In the case, the appellants own and operate two foreign-flagged vessels whose crewmembers were accused by whistleblowers of falsifying their oil record books, which are required of all vessels when traveling over international waters and docking at U.S. ports.

The management associated with the vessels pled guilty in related criminal proceedings and admitted to intentionally bypassing mandatory anti-pollution equipment on board and discharging oil waste directly into the waterways, acts which were then hidden from the mandatory oil records books. Upon initial investigation stemming from the whistleblower complaints and continuing its trend of aggressively prosecuting oceangoing polluters in so-called "magic pipe" cases, the Coast Guard determined that it had reasonable cause to believe the vessels' operators had committed violations of the Act, and ordered Customs to withhold departure clearance. The vessels were eventually released, but not until the appellants had both posted a bond and executed a "Security Agreement," which were required by the Coast Guard as a condition of release of the vessels and were designed to allow the government to later prosecute its case if merited. The agreements included several terms above and beyond the posting of a typical financial bond: to require the vessel owners and operators to pay wages, housing and transportation costs to crew members who remain in the jurisdiction, as well as facilitate their travel to court appearances; to encourage crew members to cooperate with the government's investigation; to help the government serve subpoenas on foreign crew members located outside of the United States; to waive objections to both in personam and in rem jurisdiction, and to enter an appearance in federal district court.
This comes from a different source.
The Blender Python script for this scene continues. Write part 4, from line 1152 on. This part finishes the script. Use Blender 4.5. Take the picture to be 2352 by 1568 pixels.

The vessel owners launched failed administrative appeals, then judicial review of the non-financial Security Agreements that the Coast Guard demanded before granting departure clearance.  In ruling in favor of the Coast Guard, the district court found compelling the language in the Act stating that "clearance may be granted upon the filing of a bond or other surety satisfactory to the Secretary," which the court opined gave the Coast Guard unreviewable discretion. The Appellate Court agreed, although it relied on different language contained in the Act:

We find it unnecessary to decide the scope of the term "bond or other surety" because the first sentence of section 1908(e) gives the Coast Guard the requisite authority. It states that "[i]f any ship subject to the [Convention] ... is liable for a fine or civil penalty ... or if reasonable cause exists to believe that the ship ... may be subject to a fine or civil penalty [Customs] ... upon request of the Secretary [the Coast Guard] ... shall refuse ... clearance," and as such it clearly provides authority in the Coast Guard to simply hold the ship in port until legal proceedings are completed.

The Appellate Court further reasoned that a "financial bond, given its limited use, is ordinarily not satisfactory, so the Coast Guard need not accept bonds without accompanying non-financial conditions."

As of this date, the appellants have not sought review from the Supreme Court. We will keep you posted on any further developments on this issue.